Further to my last blog about the enormous advantages of being on board a cruise ship in terms of time to write, no phone ringing, no shopping to do, lack of distractions, etc, etc, I suppose I should also have added the one obvious disadvantage. Unless you pay the quite high charges for Internet access over the satellite link, you don’t get that reassuring – or irritating, depending on your point of view – ping that tells you an email has arrived, and it’s lot more difficult and much, much slower to leap onto the Internet to check some obscure fact which is essential to the passage you’re writing.
The other, perhaps unforeseen, consequence of being on board a ship is the way that one day slides almost imperceptibly into the next, and the complete lack of any external indications to tell you what day of the week it is. There are no Saturdays or Sundays at sea: each day on board is just like any other. The shops and restaurants and bars and services are always open. Losing track of time is all too easy, your horizon being limited to the name of the next port and what you plan on doing when the ship gets there.
On the other hand, maybe that’s almost definition of a good holiday?
Some random thoughts about the black art of plotting: There are, you could say, two sorts of writers. Those who work out in advance everything relating to the book’s plot, and those who don’t, and that’s the kind of statement that definitely needs a word or two of explanation.
One author I know produces an enormously detailed synopsis running to tens of thousands of words which encapsulates the entire plot of the novel and all the twists and turns along the way, He even includes bits of dialogue. I have to confess that I envy him that dedication and discipline. The one thing I dislike more than anything else about writing is producing a synopsis, though of course I have to construct them on a very regular basis. But given the choice between writing a 10,000 word synopsis or a 100,000 word novel, I’d take the novel every time, and this reflects the way I approach every book.

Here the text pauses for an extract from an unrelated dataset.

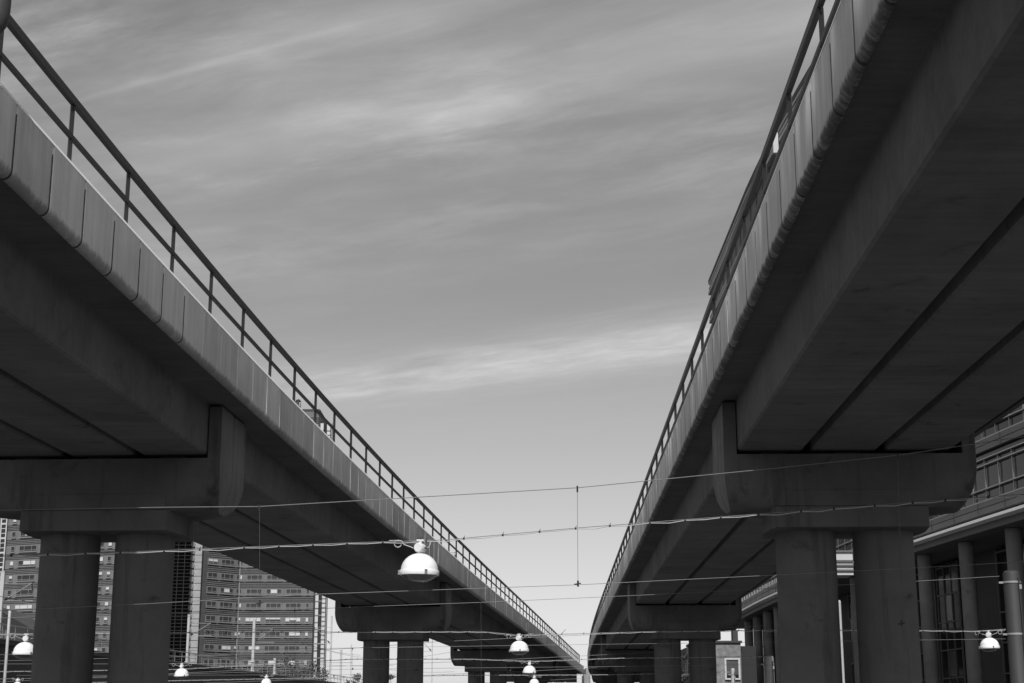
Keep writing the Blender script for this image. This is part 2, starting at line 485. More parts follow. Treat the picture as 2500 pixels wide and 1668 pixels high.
    hr = [(io - .004, RAILH - .017), (io - .004, RAILH), (io + .008, RAILH), (io + .008, RAILH - .017)]
    mb = MB(); mb.loft(sweep(line, hr, Y0, yr, .15))
    hand = mb.build('railing', M_rail, root, org)
    mr = [(io - .002, TOP + .076), (io - .002, TOP + .086), (io + .006, TOP + .086), (io + .006, TOP + .076)]
    mb = MB(); mb.loft(sweep(line, mr, Y0, yr, .15)); mb.build('mid_rail', M_rail, hand, org)
    # posts: flat bars with a welded gusset
    mb = MB(); ph = (RAILH - .017 - TOP) * U + .06
    mb.box((0, 0, ph / 2 - .06), (.058, .012, ph))
    mb.box((0, .031, ph / 2 - .06), (.012, .05, ph))
    mb.add([(-.008, -.03, ph - .13), (-.008, -.055, ph - .06), (-.008, .055, ph - .06), (-.008, .03, ph - .13),
            (.008, -.03, ph - .13), (.008, -.055, ph - .06), (.008, .055, ph - .06), (.008, .03, ph - .13)],
           [(0, 1, 2, 3), (4, 7, 6, 5), (0, 4, 5, 1), (1, 5, 6, 2), (2, 6, 7, 3), (3, 7, 4, 0)])
    mb.box((0, 0, 0.01), (.09, .12, .014))
    fp = mb.build('post', M_rail, hand)
    y = post0
    while y > 1.6: y = line.step(y, -2 * ppitch)
    i = 0
    while y < yr - .02 and i < 100:
        o = fp if i == 0 else fp.copy()
        if i: COL.objects.link(o); o.parent = hand
        o.location = line.pt(y, io + .004, TOP) - org; o.rotation_euler = (0, 0, line.ang(y))
        i += 1; y = line.step(y, 2 * ppitch)
    o = fp if False else fp.copy(); COL.objects.link(o); o.parent = hand
    o.location = line.pt(yr - .01, io + .004, TOP) - org; o.rotation_euler = (0, 0, line.ang(yr))
    return root
viaduct(LL, 'L', 'long concrete viaduct deck on the left with sunlit coping and thin steel railing', .135, M_panL, 31.2, .21, 2.984, .2145, 3.176)
viaduct(LR, 'R', 'long concrete viaduct deck on the right with black stained lower lip curving away', .100, M_panR, 33.0, .205, 2.247, .2075, 3.117)

# ------------------------------------------------------------------ piers
def pier(line, y, o_in, o_out, label):
    zb, zs, zt = .668, .832, .998
    cen = (o_in + o_out) / 2; L = (o_out - o_in) / 2; W = .167
    base = line.pt(y, cen, 0); base.z = 0
    root = thing('viaduct_pier', base, label, 'bridge pier', 'concrete piers under the viaducts', line.ang(y))
    Z = lambda h: h * U + EZ
    def ring(z):
        t = min(1, max(0, (.80 - z) / (.80 - zb)))
        wv = W * math.sqrt(max(0, 1 - t ** 1.9)); wv = max(wv, .012)
        le = L - .030 * t ** 2.5; lb = L - .26 * t ** .7 - .004
        gr = min(.010, wv * .5); gd = .026 if t < .9 else .006
        q = []
        for s in (1, -1):
            bev = [(lb + (le - lb) * k / 7, W - (W - wv) * (k / 7) ** 2.2) for k in range(8)]
            q += [(s * a, -s * b) for a, b in bev] + [(s * le, -s * gr), (s * (le - gd), 0), (s * le, s * gr)] + [(s * a, s * b) for a, b in bev[::-1]]
        return [Vector((a * U, b * U, Z(z))) for a, b in q]
    mb = MB()
    zz = [zb, zb + .003, zb + .008, zb + .016, zb + .026, zb + .038, zb + .052, zb + .068, zb + .085, zb + .105, zb + .12, .80, zs]
    mb.loft([ring(z) for z in zz], sm=True)
    uw = .040
    for s in (1, -1):
        q = [(L - uw, -W), (L, -W), (L, -.010), (L - .026, 0), (L, .010), (L, W), (L - uw, W)]
        mb.loft([[Vector((s * a * U, b * U, Z(z))) for a, b in q] for z in (zs - .001, zt)])
    mb.build('cap_beam', M_pier, root, angle=25)
    # grooved cap ends; light from the gap painted in as a paler colour
    for s in (1, -1):
        rr = []
        for z in zz[1:] + [zt - .002]:
            t = min(1, max(0, (.80 - z) / (.80 - zb)))
            wv = max(W * math.sqrt(max(0, 1 - t ** 1.9)), .012) - .0012
            le = L - .030 * t ** 2.5 + .0014
            gr = min(.010, wv * .5); gd = .026 if t < .9 else .006
            q = [(le, -wv), (le, -gr), (le - gd, 0), (le, gr), (le, wv), (le - .006, wv), (le - .006, gr), (le - gd - .006, 0), (le - .006, -gr), (le - .006, -wv)]
            rr.append([Vector((s * a * U, b * U, Z(z))) for a, b in q])
        MB().loft(rr).build('lit_end_face', M_lit_end, root)
    # bearing pads on the seat
    for k in range(3):
        for v in (-.1, .1):
            MB().box(((-L + .16 + k * (L - .16)) * U, v * U, Z(zs + .006)), (.45, .4, .065)).build('bearing', M_black, root)
    def octo(a, b, wd, z):
        q = [(a, -wd), (b, -.03), (b, .03), (a, wd), (-a, wd), (-b, .03), (-b, -.03), (-a, -wd)]
        return [Vector((u * U, v * U, Z(z))) for u, v in q]
    mb = MB()
    mb.loft([octo(.236, .254, .165, .603), octo(.236, .254, .165, .6675)])
    mb.loft([octo(.232, .242, .172, .6685), octo(.228, .238, .170, .716)])
    mb.build('plinth', M_pier, root)
    for s in (-1, 1):
        mb = MB()
        mb.lathe([(.0952 * U, -.05), (.0952 * U, Z(.2)), (.095 * U, Z(.603) - .001)], (s * .1235 * U, 0, 0), 56)
        mb.build('column', M_pier, root)
    return root
LN = ['twin column pier nearest on the left, its cap cut by the left edge',
      'second twin column pier back on the left, brick tower beside it', 'third pier back on the left, behind the middle lamps', 'farthest left pier in deep shade near the end wall']
RN = ['twin column pier nearest on the right, bright louvres between its columns',
      'second twin column pier back on the right, beside a stone house', 'third pier back on the right, half behind the second', 'farthest right pier in deep shade under the bend']
for i, y in enumerate(PIERS['L'][2:]): pier(LL, y, .090, .888, LN[i])
for i, y in enumerate(PIERS['R'][2:]): pier(LR, y, .056, .840, RN[i])

# end wall where the two viaducts meet
def end_wall():
    a = at_y(1426, 1647, 31.35 * U); b = at_y(1441, 1647, 31.35 * U)
    c = (a + b) / 2; c.z = 0
    root = thing('end_wall', c, 'pale sunlit concrete wall end where the two viaducts meet', 'wall', rz=0)
    mb = MB(); h = a.z
    mb.box((0, 3, h / 2), (b.x - a.x, 6, h)); mb.build('wall', M_nose, root)
    t = at_y(1431, 1631, 31.35 * U).z
    mb = MB(); mb.box((.12, 3.02, (h + t) / 2 + .004), ((b.x - a.x) * .72, 5.9, t - h)); mb.build('coping_block', M_nose, root)
    mb = MB(); mb.box((-.42, -.06, (h + t) / 2 + .1), (.10, .10, t - h + .3)); mb.build('joint_cover', M_black, root)
end_wall()

# ------------------------------------------------------------------ span wires and hanging lamps
def sag(a, b, n=24, s=.0, kink=None):
    a, b = Vector(a), Vector(b); r = []
    for i in range(n + 1):
        t = i / n; p = a.lerp(b, t); p.z -= s * 4 * t * (1 - t); r.append(p)
    return r
def poly_at(pts, x):
    for a, b in zip(pts, pts[1:]):
        if a.x <= x <= b.x: return a.lerp(b, (x - a.x) / (b.x - a.x))
    return (pts[0] if x < pts[0].x else pts[-1]).copy()
def span(y, label, up, mid=None, lower=None, drops=(), r=.008, ties=True):
    """one cross-street wire span; each list holds photograph points joined at distance y"""
    P = lambda q: [at_y(a, b, y) for a, b in q]
    up_p = P(up); org = up_p[len(up_p) // 2].copy()
    root = thing('overhead_wire_span', org, label, 'overhead wires', 'wire spans across the street')
    def dense(pts):
        r_ = []
        for a, b in zip(pts, pts[1:]):
            for i in range(8): r_.append(a.lerp(b, i / 8))
        return r_ + [pts[-1]]
    up_d = dense(up_p)
    MB().tube(up_d, r, 6).build('top_wire', M_wire, root, org)
    mid_p = None
    if mid:
        mid_p = P(mid)
        m_ = MB().tube(dense(mid_p), r * .9, 6).build('lamp_wire', M_wire, root, org)
        if ties:
            # power cable tied along underneath
            L = mid_p[0].x; step = .52; pts = []; tb = []
            x = L
            while x < mid_p[-1].x:
                p = poly_at(mid_p, x); pts.append(p - Vector((0, 0, r * 1.7)))
                q = poly_at(mid_p, min(x + step / 2, mid_p[-1].x)); pts.append(q - Vector((0, 0, r * 1.7 + random.uniform(.006, .022))))
                tb.append(p)
                x += step * random.uniform(.85, 1.15)
            MB().tube(pts, r * 1.0, 6).build('power_cable', M_cable, m_, org)
            t0 = None
            for p in tb:
                if t0 is None:
                    t0 = MB().tube([(-.012, 0, -r), (.012, 0, -r)], r * 3.0, 6).tube([(0, 0, 0), (.012, 0, r * 6)], r * .6, 4).build('cable_tie', M_black, m_)
                    o = t0
                else:
                    o = t0.copy(); COL.objects.link(o); o.parent = m_
                o.location = p - org
    low_p = None
    if lower:
        low_p = P(lower)
        MB().tube(dense(low_p), r * .7, 6).build('lower_wire', M_wire, root, org)
    for dxp, yb in drops:
        a = poly_at(up_p, at_y(dxp, up[0][1], y).x)
        b = at_y(dxp + 1, yb, y)
        d = MB().tube([a, b], r * .5, 5); d.build('dropper', M_drop, root, org)
        mb = MB(); mb.tube([a + Vector((0, 0, .025)), a - Vector((0, 0, .06))], r * 2.1, 7)
        mb.build('clamp', M_black, root, org); mb = MB()
        mb.tube([b + Vector((0, 0, .05)), b - Vector((0, 0, .03))], r * 2.3, 7); mb.tube([b + Vector((-.05, 0, 0)), b + Vector((.04, 0, .015))], r * 1.6, 6)
        mb.build('clamp', M_black, root, org)
    return mid_p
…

There’s an old description of novelists which seems quite appropriate: they’re either tree writers or wood writers. A tree writer perceives the novel like a tree, oddly enough, and is able to stand back from it and look all the way up from the beginning, at the very base of the trunk, right the way to the topmost branch, the end of the book, and see all the branches and foliage in between. A wood writer, and this is me to a tee, rather than to a tree, knows that he’s going to walk into a wood at one end, and walk out of it at the other, but has not the slightest idea what will happen in between. The bit in the middle is usually pretty much of a mystery to me until I actually get into it. When I do get embroiled in the novel, I often find that the characters begin doing things which I hadn’t really anticipated, and then the plot starts running off in unexpected directions.
So is one method of writing better than the other? No, of course not. They’re just different, and how any novelist approaches a particular book is entirely personal, and will be the method that suits him or her best. All I would say is that, as a writer of thrillers in the main, if I have no idea what is going to happen next when I’m writing the thing, I absolutely know that the reader will have no idea either and will, hopefully, keep reading.
But having said all that, as the next deadline looms and I’m sitting staring blankly at the equally blank screen of the laptop in front of me, wondering just what the hell the hero or villain is going to do next, I have to concede that working from a detailed synopsis does have a certain irresistible attraction.